Graphic by Julian House

This review is free of spoilers, though in some ways this film is better if you know nothing about it going in. It may sound odd, but I recommend not reading this review, or any review. Just watch the film—it’s incredible.

A young woman, Evelyn (Chiara D’Anna) arrives at her employer’s house—Cynthia (Sidse Babett Knudsen)—a cold, demanding woman who makes her stay late at work and punishes her severely when she makes mistakes.

In the next scene we find out the women are lovers who play sadomasochistic sorts of games. This isn’t a spoiler—we learn this in the second scene of the film.

The women go through their normal lives—the older one is a lepidopterist—and they attend talks at the library, as well as do scenes at home.

But all is not well in kinky-land.

And then the end happened and I was: Whaaaaaa?

Also by Julian House

Also by Julian House

I know that seems like a short plot synopsis but it really is better to know less rather than more. Also, the film is more of a character-study than plot-based.

The Duke of Burgundy was written and directed by Peter Strickland in the 20-teens, but feels like it was based on a 1970s novel. In an interview Strickland says it was an homage to 70s films, and that’s apparent in both look and feel.

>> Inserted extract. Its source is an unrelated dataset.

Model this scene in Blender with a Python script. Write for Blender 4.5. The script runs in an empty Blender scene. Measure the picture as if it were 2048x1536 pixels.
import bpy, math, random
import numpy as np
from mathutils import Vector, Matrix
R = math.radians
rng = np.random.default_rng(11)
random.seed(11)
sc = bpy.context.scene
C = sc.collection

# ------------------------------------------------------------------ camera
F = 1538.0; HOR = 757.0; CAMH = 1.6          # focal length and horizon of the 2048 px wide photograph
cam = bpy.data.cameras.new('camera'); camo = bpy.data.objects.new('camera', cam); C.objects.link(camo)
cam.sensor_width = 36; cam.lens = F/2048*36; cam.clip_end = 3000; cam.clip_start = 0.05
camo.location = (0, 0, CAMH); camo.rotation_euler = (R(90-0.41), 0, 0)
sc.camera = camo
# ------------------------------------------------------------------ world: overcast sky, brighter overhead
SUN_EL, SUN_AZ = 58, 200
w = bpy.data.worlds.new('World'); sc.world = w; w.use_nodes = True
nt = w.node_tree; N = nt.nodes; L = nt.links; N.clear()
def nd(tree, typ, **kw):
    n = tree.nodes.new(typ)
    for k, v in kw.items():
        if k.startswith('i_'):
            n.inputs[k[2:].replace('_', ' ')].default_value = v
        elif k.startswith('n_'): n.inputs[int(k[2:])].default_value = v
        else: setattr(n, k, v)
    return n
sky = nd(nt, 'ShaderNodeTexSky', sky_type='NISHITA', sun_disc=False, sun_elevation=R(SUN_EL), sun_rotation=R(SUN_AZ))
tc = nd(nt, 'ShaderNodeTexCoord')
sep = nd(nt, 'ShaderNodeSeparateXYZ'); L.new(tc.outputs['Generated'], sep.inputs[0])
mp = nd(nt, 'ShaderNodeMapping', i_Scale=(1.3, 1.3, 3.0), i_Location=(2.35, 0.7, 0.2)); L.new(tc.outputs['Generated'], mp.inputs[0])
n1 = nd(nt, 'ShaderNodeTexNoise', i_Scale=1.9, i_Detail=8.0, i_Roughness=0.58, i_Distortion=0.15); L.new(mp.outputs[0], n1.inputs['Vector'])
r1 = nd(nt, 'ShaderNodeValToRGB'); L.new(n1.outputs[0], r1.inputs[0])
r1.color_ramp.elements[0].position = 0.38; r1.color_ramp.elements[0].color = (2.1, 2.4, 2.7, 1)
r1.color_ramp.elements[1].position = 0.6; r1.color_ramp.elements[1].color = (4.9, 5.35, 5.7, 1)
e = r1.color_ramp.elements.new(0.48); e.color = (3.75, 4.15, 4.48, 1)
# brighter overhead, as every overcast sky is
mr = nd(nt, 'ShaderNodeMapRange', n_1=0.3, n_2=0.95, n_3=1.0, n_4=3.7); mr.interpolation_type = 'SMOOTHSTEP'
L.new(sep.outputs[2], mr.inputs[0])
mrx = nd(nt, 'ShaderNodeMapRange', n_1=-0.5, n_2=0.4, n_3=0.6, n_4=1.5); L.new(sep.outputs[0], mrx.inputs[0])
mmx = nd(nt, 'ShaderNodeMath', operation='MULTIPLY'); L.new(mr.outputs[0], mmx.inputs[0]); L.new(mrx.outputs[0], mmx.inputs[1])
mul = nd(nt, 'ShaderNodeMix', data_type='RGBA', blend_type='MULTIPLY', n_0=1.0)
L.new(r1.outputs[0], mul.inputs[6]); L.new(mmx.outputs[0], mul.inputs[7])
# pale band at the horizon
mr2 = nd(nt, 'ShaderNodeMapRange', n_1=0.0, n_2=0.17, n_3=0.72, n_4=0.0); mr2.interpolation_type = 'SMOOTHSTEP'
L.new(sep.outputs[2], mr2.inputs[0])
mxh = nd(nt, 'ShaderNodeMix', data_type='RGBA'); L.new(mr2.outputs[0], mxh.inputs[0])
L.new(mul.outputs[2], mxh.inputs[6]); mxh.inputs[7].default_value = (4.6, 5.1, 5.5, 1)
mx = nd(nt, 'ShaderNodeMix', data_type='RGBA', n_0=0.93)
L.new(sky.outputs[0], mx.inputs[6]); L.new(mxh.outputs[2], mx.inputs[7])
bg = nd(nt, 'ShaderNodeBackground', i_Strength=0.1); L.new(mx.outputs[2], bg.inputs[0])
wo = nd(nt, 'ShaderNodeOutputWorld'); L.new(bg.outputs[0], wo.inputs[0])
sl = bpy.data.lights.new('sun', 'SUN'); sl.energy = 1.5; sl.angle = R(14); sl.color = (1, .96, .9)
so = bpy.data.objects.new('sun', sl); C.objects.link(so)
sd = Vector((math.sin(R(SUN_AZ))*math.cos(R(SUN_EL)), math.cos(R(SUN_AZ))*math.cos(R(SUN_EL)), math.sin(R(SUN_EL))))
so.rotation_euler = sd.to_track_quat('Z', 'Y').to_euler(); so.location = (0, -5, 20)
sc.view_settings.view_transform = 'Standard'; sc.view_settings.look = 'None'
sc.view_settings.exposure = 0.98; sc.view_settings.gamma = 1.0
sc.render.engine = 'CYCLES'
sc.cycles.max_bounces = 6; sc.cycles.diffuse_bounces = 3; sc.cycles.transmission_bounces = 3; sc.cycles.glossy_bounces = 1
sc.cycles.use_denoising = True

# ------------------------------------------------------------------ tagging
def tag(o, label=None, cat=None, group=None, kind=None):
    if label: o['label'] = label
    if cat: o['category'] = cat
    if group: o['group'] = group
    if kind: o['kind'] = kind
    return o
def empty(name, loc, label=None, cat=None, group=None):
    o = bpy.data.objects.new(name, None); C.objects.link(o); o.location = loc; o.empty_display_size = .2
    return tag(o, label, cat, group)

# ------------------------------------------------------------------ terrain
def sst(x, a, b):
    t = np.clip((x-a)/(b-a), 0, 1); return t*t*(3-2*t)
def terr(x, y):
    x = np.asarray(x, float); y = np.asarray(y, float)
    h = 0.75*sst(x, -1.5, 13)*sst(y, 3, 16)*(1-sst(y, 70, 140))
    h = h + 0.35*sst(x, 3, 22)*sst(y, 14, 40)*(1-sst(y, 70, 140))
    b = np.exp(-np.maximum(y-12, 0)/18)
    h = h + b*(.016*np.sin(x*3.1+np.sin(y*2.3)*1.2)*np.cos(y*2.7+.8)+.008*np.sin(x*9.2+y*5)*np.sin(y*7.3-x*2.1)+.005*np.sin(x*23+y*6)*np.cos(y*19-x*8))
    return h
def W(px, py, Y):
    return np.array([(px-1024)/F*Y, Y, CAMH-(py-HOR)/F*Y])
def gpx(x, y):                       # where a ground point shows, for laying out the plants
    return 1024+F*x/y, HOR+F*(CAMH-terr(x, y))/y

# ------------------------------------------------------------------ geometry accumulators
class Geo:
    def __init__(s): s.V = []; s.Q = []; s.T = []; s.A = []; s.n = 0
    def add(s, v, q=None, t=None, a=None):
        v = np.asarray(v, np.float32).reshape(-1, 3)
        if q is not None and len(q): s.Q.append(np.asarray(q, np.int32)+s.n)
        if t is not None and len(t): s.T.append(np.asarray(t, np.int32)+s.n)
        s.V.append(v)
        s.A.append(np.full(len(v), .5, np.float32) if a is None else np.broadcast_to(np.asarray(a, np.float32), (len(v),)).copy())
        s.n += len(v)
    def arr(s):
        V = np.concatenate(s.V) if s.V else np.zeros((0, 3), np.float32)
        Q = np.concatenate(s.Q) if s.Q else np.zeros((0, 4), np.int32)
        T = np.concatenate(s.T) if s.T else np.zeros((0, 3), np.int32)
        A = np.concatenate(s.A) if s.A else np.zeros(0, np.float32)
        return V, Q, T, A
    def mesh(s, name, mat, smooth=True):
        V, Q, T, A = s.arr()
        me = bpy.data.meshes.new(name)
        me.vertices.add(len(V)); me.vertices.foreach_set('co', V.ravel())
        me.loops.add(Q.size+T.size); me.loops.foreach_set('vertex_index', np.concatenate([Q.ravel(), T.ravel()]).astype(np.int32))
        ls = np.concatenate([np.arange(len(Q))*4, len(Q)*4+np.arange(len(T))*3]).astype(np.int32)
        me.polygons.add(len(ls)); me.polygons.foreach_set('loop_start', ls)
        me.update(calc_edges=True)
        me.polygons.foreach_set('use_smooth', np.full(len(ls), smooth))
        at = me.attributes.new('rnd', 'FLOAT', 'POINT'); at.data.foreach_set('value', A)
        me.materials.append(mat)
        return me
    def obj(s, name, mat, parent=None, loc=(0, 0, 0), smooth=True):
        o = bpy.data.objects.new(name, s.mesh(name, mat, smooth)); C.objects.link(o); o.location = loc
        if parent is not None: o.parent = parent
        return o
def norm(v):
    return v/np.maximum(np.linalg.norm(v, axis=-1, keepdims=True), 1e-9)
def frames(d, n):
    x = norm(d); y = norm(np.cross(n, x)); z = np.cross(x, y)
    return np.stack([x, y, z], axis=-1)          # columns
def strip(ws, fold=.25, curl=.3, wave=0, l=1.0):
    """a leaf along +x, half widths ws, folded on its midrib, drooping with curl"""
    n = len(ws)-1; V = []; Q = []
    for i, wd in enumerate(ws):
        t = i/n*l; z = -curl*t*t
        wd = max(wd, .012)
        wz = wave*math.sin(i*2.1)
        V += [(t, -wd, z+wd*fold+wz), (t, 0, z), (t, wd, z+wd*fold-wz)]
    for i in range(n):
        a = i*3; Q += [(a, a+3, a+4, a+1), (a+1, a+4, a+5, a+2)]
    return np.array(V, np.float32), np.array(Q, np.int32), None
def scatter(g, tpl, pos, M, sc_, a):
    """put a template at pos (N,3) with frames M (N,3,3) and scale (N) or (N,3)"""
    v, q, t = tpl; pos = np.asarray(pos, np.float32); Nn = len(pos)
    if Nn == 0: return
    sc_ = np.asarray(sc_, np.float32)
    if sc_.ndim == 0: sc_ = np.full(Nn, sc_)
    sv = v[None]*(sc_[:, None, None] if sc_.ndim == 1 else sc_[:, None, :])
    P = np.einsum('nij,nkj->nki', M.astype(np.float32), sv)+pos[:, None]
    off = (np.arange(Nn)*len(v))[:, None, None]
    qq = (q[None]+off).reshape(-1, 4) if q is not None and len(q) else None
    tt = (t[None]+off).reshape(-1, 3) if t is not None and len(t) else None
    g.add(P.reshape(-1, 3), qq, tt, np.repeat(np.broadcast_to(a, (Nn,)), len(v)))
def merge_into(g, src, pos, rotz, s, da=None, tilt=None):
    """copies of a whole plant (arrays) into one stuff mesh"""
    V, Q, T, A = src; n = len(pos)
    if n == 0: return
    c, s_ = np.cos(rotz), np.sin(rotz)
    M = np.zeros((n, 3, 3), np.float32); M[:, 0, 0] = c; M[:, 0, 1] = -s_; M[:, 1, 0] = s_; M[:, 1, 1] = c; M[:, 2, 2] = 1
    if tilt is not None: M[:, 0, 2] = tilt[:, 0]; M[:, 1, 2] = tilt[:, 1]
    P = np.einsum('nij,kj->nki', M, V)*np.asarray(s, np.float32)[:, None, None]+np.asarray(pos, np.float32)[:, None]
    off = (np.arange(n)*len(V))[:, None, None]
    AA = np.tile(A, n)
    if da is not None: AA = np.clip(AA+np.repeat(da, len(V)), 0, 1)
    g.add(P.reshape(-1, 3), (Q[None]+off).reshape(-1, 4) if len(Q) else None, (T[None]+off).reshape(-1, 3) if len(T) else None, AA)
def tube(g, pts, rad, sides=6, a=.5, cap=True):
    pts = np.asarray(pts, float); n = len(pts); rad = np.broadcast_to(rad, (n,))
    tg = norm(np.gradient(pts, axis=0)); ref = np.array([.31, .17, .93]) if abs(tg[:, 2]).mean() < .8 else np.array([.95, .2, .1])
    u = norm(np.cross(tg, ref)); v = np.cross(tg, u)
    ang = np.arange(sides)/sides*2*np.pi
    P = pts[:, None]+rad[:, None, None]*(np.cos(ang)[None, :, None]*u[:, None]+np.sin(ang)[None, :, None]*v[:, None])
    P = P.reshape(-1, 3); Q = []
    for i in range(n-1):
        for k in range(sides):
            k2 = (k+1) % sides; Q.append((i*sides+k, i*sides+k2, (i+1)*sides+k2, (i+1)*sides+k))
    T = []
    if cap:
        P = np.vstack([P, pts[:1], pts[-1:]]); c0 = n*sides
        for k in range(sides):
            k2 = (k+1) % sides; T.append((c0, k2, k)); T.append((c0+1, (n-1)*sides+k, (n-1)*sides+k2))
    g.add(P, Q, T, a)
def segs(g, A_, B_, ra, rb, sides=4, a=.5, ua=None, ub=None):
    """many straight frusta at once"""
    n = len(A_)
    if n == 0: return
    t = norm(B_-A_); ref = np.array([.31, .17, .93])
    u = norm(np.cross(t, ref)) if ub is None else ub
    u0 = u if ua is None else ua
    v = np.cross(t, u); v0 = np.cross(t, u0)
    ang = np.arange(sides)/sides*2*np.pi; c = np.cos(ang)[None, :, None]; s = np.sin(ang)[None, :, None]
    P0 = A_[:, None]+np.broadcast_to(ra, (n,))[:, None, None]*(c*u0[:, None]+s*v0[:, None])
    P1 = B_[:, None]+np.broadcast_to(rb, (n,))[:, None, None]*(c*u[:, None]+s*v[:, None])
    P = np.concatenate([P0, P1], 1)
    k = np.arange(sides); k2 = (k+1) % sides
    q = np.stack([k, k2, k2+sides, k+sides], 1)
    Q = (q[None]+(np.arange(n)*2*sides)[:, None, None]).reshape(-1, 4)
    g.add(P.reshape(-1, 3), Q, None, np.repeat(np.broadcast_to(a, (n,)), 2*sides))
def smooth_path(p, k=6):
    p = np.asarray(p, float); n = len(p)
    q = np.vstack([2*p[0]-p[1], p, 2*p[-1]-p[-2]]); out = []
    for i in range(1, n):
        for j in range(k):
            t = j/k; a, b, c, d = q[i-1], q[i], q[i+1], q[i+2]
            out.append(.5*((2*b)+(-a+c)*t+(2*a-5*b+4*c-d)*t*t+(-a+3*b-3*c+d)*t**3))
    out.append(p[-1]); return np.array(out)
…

The cinematography (by Nicholas D. Knowland) is lush and luxurious.

The setting is somewhere non-specific in Europe and the time could be any time after the 70s. (It was filmed in Hungary and Budapest). The soundtrack is by Cat’s Eyes and compliments the film perfectly.

The Duke of Burgundy is about what happens when Dommes and subs don’t negotiate what they both want. (And something called topping from the bottom.)

There are some trippy sex scenes and music cues that are very 70s. And there’s an entire sequence roughly three-quarters of the way through that’s that sort of LSD weird-out sort of thing you’d see in the 70s.

Even though it’s surreal and artistic, it’s a more realistic depiction of a BDSM relationship than Secretary, as it shows how far the fantasy is from the—often boring or hilarious—reality.